--- Collected data ---
+++
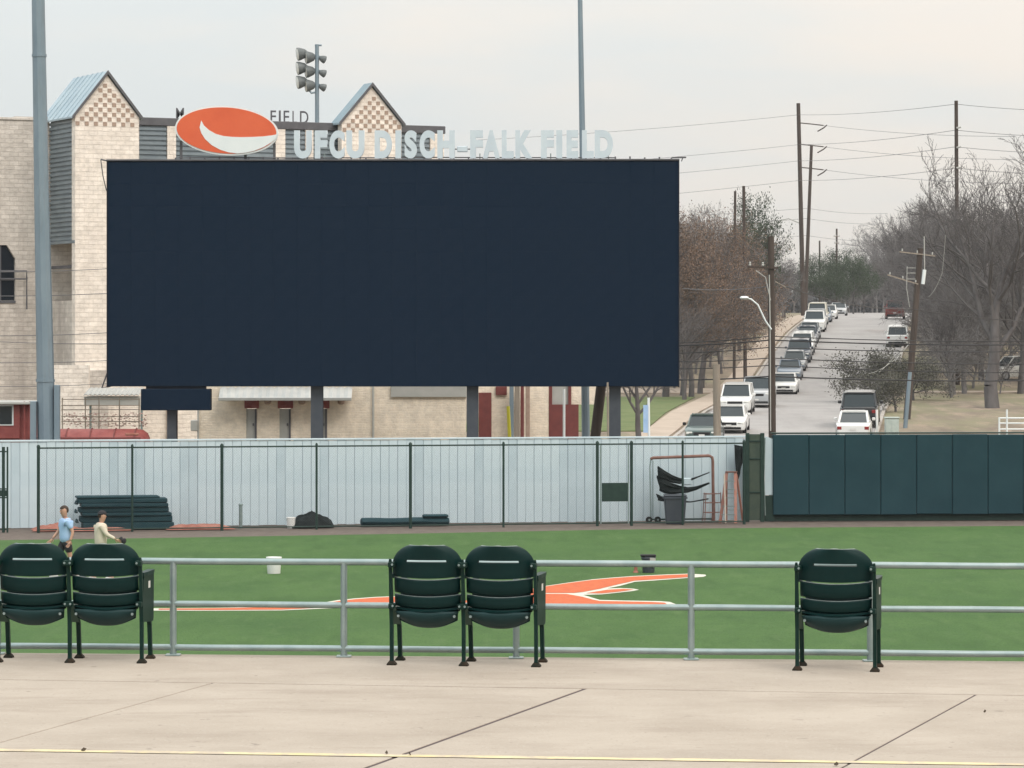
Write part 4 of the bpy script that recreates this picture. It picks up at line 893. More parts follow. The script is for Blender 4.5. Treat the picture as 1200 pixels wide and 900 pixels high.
for i in range(24): fs.append((2*i,2*i+1,2*i+3,2*i+2))
b_.add(vs,fs); B(b_,'sheet',M['awning'],wa).modifiers.new('t','SOLIDIFY').thickness=.03
b_ = MB(); b_.box(lx(104,145), lx(168,145), 143.4, 145, lz(475,143.4), lz(462.6,143.4)-.08); B(b_, 'fascia', M['doorgrey'], wa)
for px in (106,166):
    b_ = MB(); b_.tube([(lx(px,144),144,TZ(144)),(lx(px,144),144,lz(474,144))], .05, 8); B(b_, 'post', M['galv'], wa, True)
fw = thing('foot_wall', 'cream block wall at the foot of the left tower', 'wall', (lx(80,147), 147, TZ(147)))
b_ = MB(); b_.box(lx(62,147), lx(104,147), 147, 147.4, TZ(147)-.2, lz(428,147)); B(b_, 'wall', M['block'], fw)
# ------------------------------------------------------------------ railing along the edge of the deck
def rail_pt(px, back=.10):
    k = (px-600)/FPX; a, b = Vector((E0.x, E0.y-back)), Vector((E1.x, E1.y-back)); t = (b-a).normalized()
    s = (k*a.y-a.x)/(t.x-k*t.y); p = a+t*s; return Vector((p.x, p.y, DZ))
rg = thing('railing', 'low galvanized three-pipe railing along the front of the concourse', 'railing', rail_pt(600))
for px in (-203,-3,203,403,605,810,1020,1232):
    p = rail_pt(px); b_ = MB(); b_.tube([p-Vector((0,0,.0)), p+Vector((0,0,.70))], .026, 12); po = B(b_, 'post', M['galv'], rg, True)
    b_ = MB(); b_.bbox(p.x-.055, p.x+.055, p.y-.05, p.y+.05, DZ, DZ+.012, .003); B(b_, 'base_plate', M['galv'], po)
for z, r in ((.705,.025),(.386,.0235),(.062,.0235)):
    b_ = MB(); pts_ = [rail_pt(-260+i*100)+Vector((0,0,z+.0015*math.sin(i*2.1+z*9))) for i in range(17)]
    b_.tube(pts_, r, 12); B(b_, 'rail', M['galv'], rg, True)

# ------------------------------------------------------------------ stadium seats
SW = 0.53
def seat_back(cx, wdt):
    """upper panel with rounded shoulders and a slot; local x centred on cx, back faces -y"""
    rows = [.650,.672,.70,.735,.752,.768,.775,.80,.822,.84,.855,.866,.873,.877]
    nx = 20; hw0 = wdt/2
    def hw(z):
        if z < .74: return hw0*(1.0-.00*(z-.65))
        t = min(1,(z-.74)/(.877-.74)); return hw0*(1-.62*(1-math.sqrt(max(0,1-t*t*.93)))-.06*t)
    vs=[]; fs=[]
    for z in rows:
        for i in range(nx+1):
            u = i/nx*2-1; x = cx+hw(z)*u
            vs.append((x, -.065*(1-u*u)-.16*(z-.40)+.02*(u**4), z-.016*(1-u*u)*max(0,(.70-z)/.05) if z < .70 else z))
    for r in range(len(rows)-1):
        for i in range(nx):
            u = (i+.5)/nx*2-1
            if r == 4 and abs(u) < .56: continue
            a = r*(nx+1)+i; fs.append((a,a+1,a+nx+2,a+nx+1))
    b_ = MB(); b_.add(vs, fs); return b_
def slat(cx, wdt, z0, z1, dy=0.0):
    nx = 16; rows = [z0, z0+.012, (z0+z1)/2, z1-.013, z1-.004, z1]; off = [.012,0,-.004,0,.012,.026]
    vs=[]; fs=[]
    for z, o_ in zip(rows, off):
        for i in range(nx+1):
            u = i/nx*2-1; vs.append((cx+wdt/2*u, -.065*(1-u*u)-.16*(z-.40)+o_+dy, z-.018*(1-u*u)))
    for r in range(len(rows)-1):
        for i in range(nx): a = r*(nx+1)+i; fs.append((a,a+1,a+nx+2,a+nx+1))
    b_ = MB(); b_.add(vs, fs); return b_
def seat_pan(cx, wdt):
    """tipped-up seat: curved shell whose rounded lip hangs below the back"""
    nx = 16; vs=[]; fs=[]; ts = [0,.08,.22,.4,.6,.8,1]
    for t in ts:
        for i in range(nx+1):
            u = i/nx*2-1; w2 = wdt/2*(1-.10*(1-t)); 
            zlo = .268+.062*abs(u)**2.4; zhi = .395; z = zlo+(zhi-zlo)*t
            vs.append((cx+w2*u, -.03-.045*math.sin(t*2.2)*(1-.5*u*u)+.05*(1-t)**2, z))
    for r in range(len(ts)-1):
        for i in range(nx): a = r*(nx+1)+i; fs.append((a,a+1,a+nx+2,a+nx+1))
    # inner side running forward and up
    o = len(vs)
    for t in (0,.35,.7,1):
        for i in range(nx+1):
            u = i/nx*2-1; vs.append((cx+wdt/2*.92*u, .02+.07*t, .275+.05*abs(u)**2.4+.32*t))
    for r in range(3):
        for i in range(nx): a = o+r*(nx+1)+i; fs.append((a,a+1,a+nx+2,a+nx+1))
    b_ = MB(); b_.add(vs, fs); return b_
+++
--- Goal of the exercise ---
Copy all the lines of data exactly as they appear, dropping any images.

--- Answer to this problem ---
Write part 4 of the bpy script that recreates this picture. It picks up at line 893. More parts follow. The script is for Blender 4.5. Treat the picture as 1200 pixels wide and 900 pixels high.
for i in range(24): fs.append((2*i,2*i+1,2*i+3,2*i+2))
b_.add(vs,fs); B(b_,'sheet',M['awning'],wa).modifiers.new('t','SOLIDIFY').thickness=.03
b_ = MB(); b_.box(lx(104,145), lx(168,145), 143.4, 145, lz(475,143.4), lz(462.6,143.4)-.08); B(b_, 'fascia', M['doorgrey'], wa)
for px in (106,166):
    b_ = MB(); b_.tube([(lx(px,144),144,TZ(144)),(lx(px,144),144,lz(474,144))], .05, 8); B(b_, 'post', M['galv'], wa, True)
fw = thing('foot_wall', 'cream block wall at the foot of the left tower', 'wall', (lx(80,147), 147, TZ(147)))
b_ = MB(); b_.box(lx(62,147), lx(104,147), 147, 147.4, TZ(147)-.2, lz(428,147)); B(b_, 'wall', M['block'], fw)
# ------------------------------------------------------------------ railing along the edge of the deck
def rail_pt(px, back=.10):
    k = (px-600)/FPX; a, b = Vector((E0.x, E0.y-back)), Vector((E1.x, E1.y-back)); t = (b-a).normalized()
    s = (k*a.y-a.x)/(t.x-k*t.y); p = a+t*s; return Vector((p.x, p.y, DZ))
rg = thing('railing', 'low galvanized three-pipe railing along the front of the concourse', 'railing', rail_pt(600))
for px in (-203,-3,203,403,605,810,1020,1232):
    p = rail_pt(px); b_ = MB(); b_.tube([p-Vector((0,0,.0)), p+Vector((0,0,.70))], .026, 12); po = B(b_, 'post', M['galv'], rg, True)
    b_ = MB(); b_.bbox(p.x-.055, p.x+.055, p.y-.05, p.y+.05, DZ, DZ+.012, .003); B(b_, 'base_plate', M['galv'], po)
for z, r in ((.705,.025),(.386,.0235),(.062,.0235)):
    b_ = MB(); pts_ = [rail_pt(-260+i*100)+Vector((0,0,z+.0015*math.sin(i*2.1+z*9))) for i in range(17)]
    b_.tube(pts_, r, 12); B(b_, 'rail', M['galv'], rg, True)

# ------------------------------------------------------------------ stadium seats
SW = 0.53
def seat_back(cx, wdt):
    """upper panel with rounded shoulders and a slot; local x centred on cx, back faces -y"""
    rows = [.650,.672,.70,.735,.752,.768,.775,.80,.822,.84,.855,.866,.873,.877]
    nx = 20; hw0 = wdt/2
    def hw(z):
        if z < .74: return hw0*(1.0-.00*(z-.65))
        t = min(1,(z-.74)/(.877-.74)); return hw0*(1-.62*(1-math.sqrt(max(0,1-t*t*.93)))-.06*t)
    vs=[]; fs=[]
    for z in rows:
        for i in range(nx+1):
            u = i/nx*2-1; x = cx+hw(z)*u
            vs.append((x, -.065*(1-u*u)-.16*(z-.40)+.02*(u**4), z-.016*(1-u*u)*max(0,(.70-z)/.05) if z < .70 else z))
    for r in range(len(rows)-1):
        for i in range(nx):
            u = (i+.5)/nx*2-1
            if r == 4 and abs(u) < .56: continue
            a = r*(nx+1)+i; fs.append((a,a+1,a+nx+2,a+nx+1))
    b_ = MB(); b_.add(vs, fs); return b_
def slat(cx, wdt, z0, z1, dy=0.0):
    nx = 16; rows = [z0, z0+.012, (z0+z1)/2, z1-.013, z1-.004, z1]; off = [.012,0,-.004,0,.012,.026]
    vs=[]; fs=[]
    for z, o_ in zip(rows, off):
        for i in range(nx+1):
            u = i/nx*2-1; vs.append((cx+wdt/2*u, -.065*(1-u*u)-.16*(z-.40)+o_+dy, z-.018*(1-u*u)))
    for r in range(len(rows)-1):
        for i in range(nx): a = r*(nx+1)+i; fs.append((a,a+1,a+nx+2,a+nx+1))
    b_ = MB(); b_.add(vs, fs); return b_
def seat_pan(cx, wdt):
    """tipped-up seat: curved shell whose rounded lip hangs below the back"""
    nx = 16; vs=[]; fs=[]; ts = [0,.08,.22,.4,.6,.8,1]
    for t in ts:
        for i in range(nx+1):
            u = i/nx*2-1; w2 = wdt/2*(1-.10*(1-t)); 
            zlo = .268+.062*abs(u)**2.4; zhi = .395; z = zlo+(zhi-zlo)*t
            vs.append((cx+w2*u, -.03-.045*math.sin(t*2.2)*(1-.5*u*u)+.05*(1-t)**2, z))
    for r in range(len(ts)-1):
        for i in range(nx): a = r*(nx+1)+i; fs.append((a,a+1,a+nx+2,a+nx+1))
    # inner side running forward and up
    o = len(vs)
    for t in (0,.35,.7,1):
        for i in range(nx+1):
            u = i/nx*2-1; vs.append((cx+wdt/2*.92*u, .02+.07*t, .275+.05*abs(u)**2.4+.32*t))
    for r in range(3):
        for i in range(nx): a = o+r*(nx+1)+i; fs.append((a,a+1,a+nx+2,a+nx+1))
    b_ = MB(); b_.add(vs, fs); return b_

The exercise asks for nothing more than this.